◆ GIVEN INFORMATION:
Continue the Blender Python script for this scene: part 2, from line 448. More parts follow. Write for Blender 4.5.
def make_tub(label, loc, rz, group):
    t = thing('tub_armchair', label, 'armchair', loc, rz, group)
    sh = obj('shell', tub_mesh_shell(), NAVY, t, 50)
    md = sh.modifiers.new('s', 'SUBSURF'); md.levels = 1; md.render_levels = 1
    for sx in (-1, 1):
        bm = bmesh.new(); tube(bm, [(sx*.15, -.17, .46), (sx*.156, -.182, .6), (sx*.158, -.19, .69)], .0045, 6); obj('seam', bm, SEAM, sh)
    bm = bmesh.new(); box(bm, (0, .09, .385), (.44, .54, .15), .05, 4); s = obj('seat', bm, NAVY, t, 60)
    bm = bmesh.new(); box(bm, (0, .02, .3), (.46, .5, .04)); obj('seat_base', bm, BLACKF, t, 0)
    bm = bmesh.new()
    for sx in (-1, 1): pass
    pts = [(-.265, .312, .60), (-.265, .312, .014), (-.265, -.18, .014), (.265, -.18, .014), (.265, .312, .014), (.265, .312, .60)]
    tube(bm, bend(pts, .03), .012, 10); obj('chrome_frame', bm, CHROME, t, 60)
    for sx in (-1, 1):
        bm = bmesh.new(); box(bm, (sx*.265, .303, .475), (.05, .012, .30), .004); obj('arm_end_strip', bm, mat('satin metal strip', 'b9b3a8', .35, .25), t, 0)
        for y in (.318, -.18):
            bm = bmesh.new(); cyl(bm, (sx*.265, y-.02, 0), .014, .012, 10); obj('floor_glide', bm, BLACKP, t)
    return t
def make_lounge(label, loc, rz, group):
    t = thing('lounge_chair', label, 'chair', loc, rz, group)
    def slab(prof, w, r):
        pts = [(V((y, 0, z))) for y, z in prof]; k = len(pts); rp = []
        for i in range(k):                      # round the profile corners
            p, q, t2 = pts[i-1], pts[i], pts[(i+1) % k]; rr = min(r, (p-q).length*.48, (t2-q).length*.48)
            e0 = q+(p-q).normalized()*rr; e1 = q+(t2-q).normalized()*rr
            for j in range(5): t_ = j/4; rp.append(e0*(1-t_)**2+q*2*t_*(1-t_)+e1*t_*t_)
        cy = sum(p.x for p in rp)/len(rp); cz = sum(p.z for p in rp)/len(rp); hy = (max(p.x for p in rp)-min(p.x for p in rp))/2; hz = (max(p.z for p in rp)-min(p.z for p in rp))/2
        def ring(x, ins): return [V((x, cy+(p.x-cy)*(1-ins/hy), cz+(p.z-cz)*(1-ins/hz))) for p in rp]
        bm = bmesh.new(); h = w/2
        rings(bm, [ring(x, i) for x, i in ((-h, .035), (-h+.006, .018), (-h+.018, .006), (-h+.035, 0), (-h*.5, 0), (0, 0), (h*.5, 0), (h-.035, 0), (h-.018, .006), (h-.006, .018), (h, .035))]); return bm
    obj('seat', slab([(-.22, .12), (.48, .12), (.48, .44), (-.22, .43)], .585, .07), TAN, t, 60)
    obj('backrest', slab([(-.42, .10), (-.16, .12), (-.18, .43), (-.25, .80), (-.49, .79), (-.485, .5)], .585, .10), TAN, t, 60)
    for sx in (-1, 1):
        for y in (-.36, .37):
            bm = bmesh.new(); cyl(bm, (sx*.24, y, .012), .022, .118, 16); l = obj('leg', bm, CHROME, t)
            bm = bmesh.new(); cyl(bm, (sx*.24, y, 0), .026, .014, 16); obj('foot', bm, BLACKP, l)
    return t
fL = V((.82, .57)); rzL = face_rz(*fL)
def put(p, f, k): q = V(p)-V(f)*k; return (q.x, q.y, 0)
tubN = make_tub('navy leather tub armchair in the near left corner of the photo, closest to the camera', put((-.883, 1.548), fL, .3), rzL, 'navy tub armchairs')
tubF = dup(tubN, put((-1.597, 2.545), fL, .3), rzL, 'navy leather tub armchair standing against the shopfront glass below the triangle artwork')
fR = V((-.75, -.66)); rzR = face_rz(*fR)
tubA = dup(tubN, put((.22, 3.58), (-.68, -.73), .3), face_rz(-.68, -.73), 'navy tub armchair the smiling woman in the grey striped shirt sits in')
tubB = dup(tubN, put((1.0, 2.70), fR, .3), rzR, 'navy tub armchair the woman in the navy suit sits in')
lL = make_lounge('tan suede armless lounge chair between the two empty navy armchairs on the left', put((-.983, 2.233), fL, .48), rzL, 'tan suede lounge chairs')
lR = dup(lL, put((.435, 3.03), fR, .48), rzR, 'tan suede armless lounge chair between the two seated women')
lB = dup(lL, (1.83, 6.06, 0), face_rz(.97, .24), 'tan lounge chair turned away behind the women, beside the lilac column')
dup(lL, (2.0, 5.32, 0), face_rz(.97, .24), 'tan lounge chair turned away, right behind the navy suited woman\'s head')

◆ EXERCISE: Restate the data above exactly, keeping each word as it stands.

◆ IN RESPONSE:
Continue the Blender Python script for this scene: part 2, from line 448. More parts follow. Write for Blender 4.5.
def make_tub(label, loc, rz, group):
    t = thing('tub_armchair', label, 'armchair', loc, rz, group)
    sh = obj('shell', tub_mesh_shell(), NAVY, t, 50)
    md = sh.modifiers.new('s', 'SUBSURF'); md.levels = 1; md.render_levels = 1
    for sx in (-1, 1):
        bm = bmesh.new(); tube(bm, [(sx*.15, -.17, .46), (sx*.156, -.182, .6), (sx*.158, -.19, .69)], .0045, 6); obj('seam', bm, SEAM, sh)
    bm = bmesh.new(); box(bm, (0, .09, .385), (.44, .54, .15), .05, 4); s = obj('seat', bm, NAVY, t, 60)
    bm = bmesh.new(); box(bm, (0, .02, .3), (.46, .5, .04)); obj('seat_base', bm, BLACKF, t, 0)
    bm = bmesh.new()
    for sx in (-1, 1): pass
    pts = [(-.265, .312, .60), (-.265, .312, .014), (-.265, -.18, .014), (.265, -.18, .014), (.265, .312, .014), (.265, .312, .60)]
    tube(bm, bend(pts, .03), .012, 10); obj('chrome_frame', bm, CHROME, t, 60)
    for sx in (-1, 1):
        bm = bmesh.new(); box(bm, (sx*.265, .303, .475), (.05, .012, .30), .004); obj('arm_end_strip', bm, mat('satin metal strip', 'b9b3a8', .35, .25), t, 0)
        for y in (.318, -.18):
            bm = bmesh.new(); cyl(bm, (sx*.265, y-.02, 0), .014, .012, 10); obj('floor_glide', bm, BLACKP, t)
    return t
def make_lounge(label, loc, rz, group):
    t = thing('lounge_chair', label, 'chair', loc, rz, group)
    def slab(prof, w, r):
        pts = [(V((y, 0, z))) for y, z in prof]; k = len(pts); rp = []
        for i in range(k):                      # round the profile corners
            p, q, t2 = pts[i-1], pts[i], pts[(i+1) % k]; rr = min(r, (p-q).length*.48, (t2-q).length*.48)
            e0 = q+(p-q).normalized()*rr; e1 = q+(t2-q).normalized()*rr
            for j in range(5): t_ = j/4; rp.append(e0*(1-t_)**2+q*2*t_*(1-t_)+e1*t_*t_)
        cy = sum(p.x for p in rp)/len(rp); cz = sum(p.z for p in rp)/len(rp); hy = (max(p.x for p in rp)-min(p.x for p in rp))/2; hz = (max(p.z for p in rp)-min(p.z for p in rp))/2
        def ring(x, ins): return [V((x, cy+(p.x-cy)*(1-ins/hy), cz+(p.z-cz)*(1-ins/hz))) for p in rp]
        bm = bmesh.new(); h = w/2
        rings(bm, [ring(x, i) for x, i in ((-h, .035), (-h+.006, .018), (-h+.018, .006), (-h+.035, 0), (-h*.5, 0), (0, 0), (h*.5, 0), (h-.035, 0), (h-.018, .006), (h-.006, .018), (h, .035))]); return bm
    obj('seat', slab([(-.22, .12), (.48, .12), (.48, .44), (-.22, .43)], .585, .07), TAN, t, 60)
    obj('backrest', slab([(-.42, .10), (-.16, .12), (-.18, .43), (-.25, .80), (-.49, .79), (-.485, .5)], .585, .10), TAN, t, 60)
    for sx in (-1, 1):
        for y in (-.36, .37):
            bm = bmesh.new(); cyl(bm, (sx*.24, y, .012), .022, .118, 16); l = obj('leg', bm, CHROME, t)
            bm = bmesh.new(); cyl(bm, (sx*.24, y, 0), .026, .014, 16); obj('foot', bm, BLACKP, l)
    return t
fL = V((.82, .57)); rzL = face_rz(*fL)
def put(p, f, k): q = V(p)-V(f)*k; return (q.x, q.y, 0)
tubN = make_tub('navy leather tub armchair in the near left corner of the photo, closest to the camera', put((-.883, 1.548), fL, .3), rzL, 'navy tub armchairs')
tubF = dup(tubN, put((-1.597, 2.545), fL, .3), rzL, 'navy leather tub armchair standing against the shopfront glass below the triangle artwork')
fR = V((-.75, -.66)); rzR = face_rz(*fR)
tubA = dup(tubN, put((.22, 3.58), (-.68, -.73), .3), face_rz(-.68, -.73), 'navy tub armchair the smiling woman in the grey striped shirt sits in')
tubB = dup(tubN, put((1.0, 2.70), fR, .3), rzR, 'navy tub armchair the woman in the navy suit sits in')
lL = make_lounge('tan suede armless lounge chair between the two empty navy armchairs on the left', put((-.983, 2.233), fL, .48), rzL, 'tan suede lounge chairs')
lR = dup(lL, put((.435, 3.03), fR, .48), rzR, 'tan suede armless lounge chair between the two seated women')
lB = dup(lL, (1.83, 6.06, 0), face_rz(.97, .24), 'tan lounge chair turned away behind the women, beside the lilac column')
dup(lL, (2.0, 5.32, 0), face_rz(.97, .24), 'tan lounge chair turned away, right behind the navy suited woman\'s head')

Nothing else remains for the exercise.